In Greenfield, city council leaders are considering inviting company leaders to meetings to discuss their performance when they aren’t meeting their goals; council members say they wonders whether the city needs a more formal agreement about expectations.

When a company under-performs, council members owe it to taxpayers to explain why they’re still handing out discounts, said council president Gary McDaniel.

Canceling tax breaks for a business failure like EnerDel is a “no-brainer” because the company had no workers and nothing to offer the county in exchange for a deal, McDaniel said. Sometimes, though, revoking a tax abatement sends the wrong message, he said.

When companies with hundreds of workers fall on hard times or fall victim to a recession, taking away their tax deductions can discourage them from trying to increase their workforce and suggest the city doesn’t support their operations, McDaniel said.

“When I approve a tax abatement, I always look at the bigger picture,” he said. “You have to consider the other hundreds of people they’re giving jobs to and what they’re contributing to the community.”

Governing boards consider the amount of property taxes companies are paying, overall employment numbers and the benefits and salaries provided to local workers, Kuker said.

In 2015, companies receiving tax abatements in Hancock County paid $6.3 million in property taxes and employed 3,770 employees — roughly 1,800 more than estimated — paying an average annual salary of roughly $50,700, according to the Hancock Economic Development Corporation.

Sometimes, all a company needs is some time to reach its goals, Kuker said. Early in a company’s 10-year tax abatement, it might not immediately meet job creation goals, but over time, the company inches closer to those numbers.

Elanco Animal Health, for example, received a property tax discount from Greenfield in 2012 after promising to create 200 new jobs. In 2014, the company was still about 40 employees short. Since then, the company has added 274 jobs to its Greenfield location, bringing its total workforce to 800, said Keri McGrath, spokeswoman for Elanco.

Tax deductions are an excellent tool officials can use to attract new business to Hancock County, Kuker said. If county officials don’t provide worthy incentives, business leaders will look elsewhere, and the area could miss out on new jobs and property tax revenue, Kuker said.

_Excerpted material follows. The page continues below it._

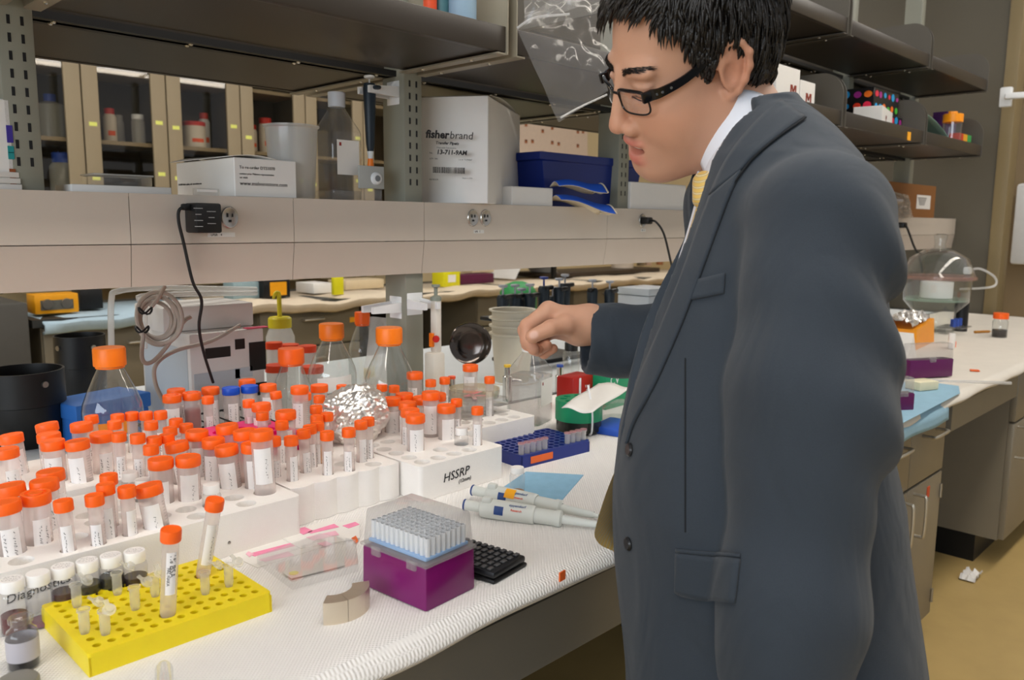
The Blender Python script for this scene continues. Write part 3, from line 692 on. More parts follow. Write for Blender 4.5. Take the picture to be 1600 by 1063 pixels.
MY = [(122, 945, 1, 'with its frosted lid up at the left rear corner'), (134, 985, 1, 'at the left end of the front row'), (170, 985, 1, 'second from the left end in front'), (190, 925, 1, 'with a wide flat lid in the rear row'), (213, 955, 1, 'left of the slim orange-capped tube'), (234, 930, 1, 'just behind the slim orange-capped tube'), (316, 930, 1, 'below the leaning orange-capped tube'), (364, 918, 1, 'nearest the right end')]
used = []
for i, (px, py, op, w) in enumerate(MY):
    q = at(px, py, Z=B+YH); j = min((k for k in range(len(wells)) if k not in used), key=lambda k: math.hypot(wells[k][0]-q[0], wells[k][1]-q[1])); used.append(j)
    microtube((wells[j][0], wells[j][1], B+.0105), 'clear microtube in the yellow rack, '+w, 'microtubes in the yellow rack', 2.2+.6*math.sin(i*2.3))
# two slim tubes standing in the yellow rack
for (bx, by, tx, ty, lb, op) in ((262, 966, 267, 837, 'slim orange-capped tube labelled 1% BSA standing in the yellow rack', dict(seed=9, sticker=False)), (316, 905, 336, 783, 'slim orange-capped tube leaning in the yellow rack, amber liquid at its tip', dict(seed=2, liq='#c89a50', ltop=.022))):
    b0 = at(bx, by, Z=B+.02); d = np.array((0, 0, .11)); tp = at(tx, ty, D=pj(b0+d)[2]-.004); ax = tp-b0; ax /= np.linalg.norm(ax)
    base = b0-ax*.0135
    t = make_tube('15', base, ax, lb, group='slim tubes in the yellow rack', face=.15, **op)
    if 'BSA' in lb:
        put('label', patch(.0086, 1.25, .045, .094), LBLM, t)
        for s_, da, sz in (('1% BSA', -.18, .0085), ('PAL NAKA', .30, .0045)):
            cu = bpy.data.curves.new('t', 'FONT'); cu.body = s_; cu.size = sz; tt = bpy.data.objects.new('t', cu); me = bpy.data.meshes.new_from_object(tt); bpy.data.objects.remove(tt); bpy.data.curves.remove(cu)
            for v in me.vertices:
                x, y = v.co.x, v.co.y; a = -da+(y-sz*.35)/.0088; v.co = (.0089*math.cos(a), .0089*math.sin(a), .092-x-(.015 if sz < .005 else 0))
            me.materials.clear(); put('writing', me, INK, t)
# tube end lying on the liner at the bottom edge
q = at(256, 1040, Z=B+.009); p2 = at(258, 1100, Z=B+.009); ax = p2-q; ax /= np.linalg.norm(ax); ax[2] = 0
t = thing('clear_tube', 'empty clear plastic tube lying on the liner, cut by the bottom edge', 'tube', q)
MB().lathe([(0, 0), (.006, .001), (.0082, .008), (.0085, .07)], 20, q, axis=ax).build('tube_body', CLEARP, t)

# purple pipette tip box
PUR = mat('purple_plastic', '#75105f', .3, 0, .05, 30)
C = at(666, 959, Z=B); th = math.radians(5); u, v, lu, lv = cbox(561, 666, 744, C, th)
lu, lv = .084, .112
t = thing('tip_box', 'purple pipette tip box with a frosted lid at the bench front', 'tip box', (C[0], C[1], B), th)
def P3(a, b, z): return (a, b, z)
MB().rbox((lu/2, lv/2, .027), (lu, lv, .053), .003, top=.985).build('base', PUR, t, world=False)
LIDM = clear('frosted_lid_plastic', (.93, .93, .93), .8, .15, .20, (.88, .86, .86))
m = MB(); m.rbox((lu/2, lv/2, .077), (lu-.001, lv-.001, .047), .004, top=.93)
m.build('lid', LIDM, t, world=False)
MB().rbox((lu/2, lv/2, .0555), (lu+.003, lv+.003, .004), .001).build('lid_rim', LIDM, t, world=False)
MB().rbox((lu/2, lv/2, .060), (lu-.012, lv-.012, .004), .001).build('tip_tray', mat('pale_blue_plastic', '#86b4e6', .4), t, world=False)
tipm = MB().lathe([(0, 0), (.0032, 0), (.0036, .012), (.0036, .022), (.0028, .022)], 8).mesh('tip'); TIPM = mat('white_tip_plastic', '#e8ecf0', .4)
for i in range(8):
    for j in range(12): o = put('pipette_tip', tipm, TIPM, t); o.location = (lu/2+(i-3.5)*.0085, lv/2+(j-5.5)*.0084, .062)
for a in (.25, .8): MB().box((-.0015, lv*(1-a), .052), (.003, .014, .010)).build('latch', LIDM, t, world=False)

# arc of three nickel magnets
NIK = mat('nickel', '#dccfba', .32, .8, .03, 40)
p = at(505, 978, Z=B)[:2]; q = at(577, 940, Z=B)[:2]; R1, R0 = .044, .024
mid = (p+q)/2; d = q-p; L = np.linalg.norm(d); nrm = np.array((-d[1], d[0]))/L
cen = mid+nrm*math.sqrt(max(R1**2-(L/2)**2, 1e-6)); a0 = math.atan2(*(p-cen)[::-1]); a1 = math.atan2(*(q-cen)[::-1])
if a1 < a0: a1 += 2*math.pi
MAGL = ['nickel-plated arc magnet, left third of the ring segment', 'nickel-plated arc magnet, middle third of the ring segment', 'nickel-plated arc magnet touching the tip box side']
for i in range(3):
    b0, b1 = a0+(a1-a0)*i/3+.006, a0+(a1-a0)*(i+1)/3-.006; m = MB(); n = 8; poly = []
    for k in range(n+1): a = b0+(b1-b0)*k/n; poly.append((cen[0]+R1*math.cos(a), cen[1]+R1*math.sin(a)))
    for k in range(n, -1, -1): a = b0+(b1-b0)*k/n; poly.append((cen[0]+R0*math.cos(a), cen[1]+R0*math.sin(a)))
    tag(m.prism(poly, 2, B, B+.026).build('arc_magnet', NIK, None, angle=30), MAGL[i], 'magnet', 'arc of three magnets')

# stained paper strips and clear lid
PINK = mat('pink_stain', '#f08cae', .8, 0, .2, 80); PINK2 = mat('pale_pink_stain', '#f4b8c8', .8, 0, .2, 80)
def flat(name, pts, z, m, parent=None, th=.0008):
    Q = [at(x, y, Z=z)[:2] for x, y in pts]; return MB().prism([tuple(a) for a in Q], 2, z, z+th).build(name, m, parent, smooth=False)
t = thing('paper_strip', 'white paper strip with pink stains in front of the long rack', 'paper', at(450, 850, Z=B))
flat('sheet', [(355, 866), (402, 888), (560, 838), (516, 812)], B+.0002, PAPER, t)
for pts, mm in (([(388, 866), (398, 870), (470, 851), (462, 847)], PINK), ([(384, 866), (390, 871), (397, 866), (388, 862)], PINK2), ([(404, 875), (414, 878), (460, 868), (450, 862)], PINK2)): flat('stain', pts, B+.0011+.0004*(mm is PINK2), mm, t, .0003)
t = thing('paper_strip', 'second pink-stained paper strip close to the scalloped rack', 'paper', at(520, 830, Z=B), 0)
flat('sheet', [(428, 836), (520, 818), (562, 812), (562, 842), (470, 858)], B+.0012, PAPER, t)
for pts, mm in (([(460, 828), (474, 836), (490, 830), (476, 824)], PINK), ([(480, 832), (486, 834), (530, 824), (522, 819)], PINK), ([(478, 840), (490, 845), (530, 836), (524, 830)], PINK2), ([(535, 822), (545, 826), (562, 820), (555, 816)], PINK), ([(495, 850), (508, 854), (520, 851), (510, 846)], PINK2)): flat('stain', pts, B+.0022+.0004*(mm is PINK2), mm, t, .0003)
t = thing('slide_box', 'flat clear plastic slide box with a yellow-dotted card inside', 'box', at(470, 900, Z=B))
Q = [at(x, y, Z=B)[:2] for x, y in ((402, 884), (457, 925), (560, 896), (556, 858), (500, 848))]
m = MB(); m.prism([tuple(a) for a in Q], 2, B+.012, B+.0135); m.build('top', CLEARP, t, smooth=False)
n = len(Q); m = MB()
for i in range(n):
    a, b = Q[i], Q[(i+1) % n]; m.add([(*a, B+.0022), (*b, B+.0022), (*b, B+.012), (*a, B+.012)], [(0, 1, 2, 3)])
m.build('sides', CLEARP, t, smooth=False)
t2 = thing('card', 'small white card with a yellow dot inside the flat clear slide box', 'card', at(470, 895, Z=B+.003))
flat('sheet', [(442, 896), (455, 905), (540, 884), (534, 876), (475, 888), (462, 885)], B+.0025, PAPER, t2)
q = at(459, 896, Z=B+.0035); MB().lathe([(0, .0004), (.006, .0004), (.006, 0)], 20, q).build('yellow_dot', mat('yellow_dot', '#e9ea7a', .7), t2)
flat('orange_tape', [(549, 842), (556, 850), (560, 846), (556, 838)], B+.0022, mat('orange_tape', '#e0662a', .6))
tag(bpy.data.objects['orange_tape'], 'tiny orange tape flag beside the tip box', 'tape')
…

The compliance forms companies are required to submit allow governing boards to keep tabs on performance, even if it’s gradual, he added.

“Everyone wants to look at the here and now, but I’m looking out to 10 years when these tax abatements are done, and they’re paying the full freight, they’ve got all of their employees and they’re coming to me for an expansion,” Kuker said. “Economic development is a marathon — not a sprint.”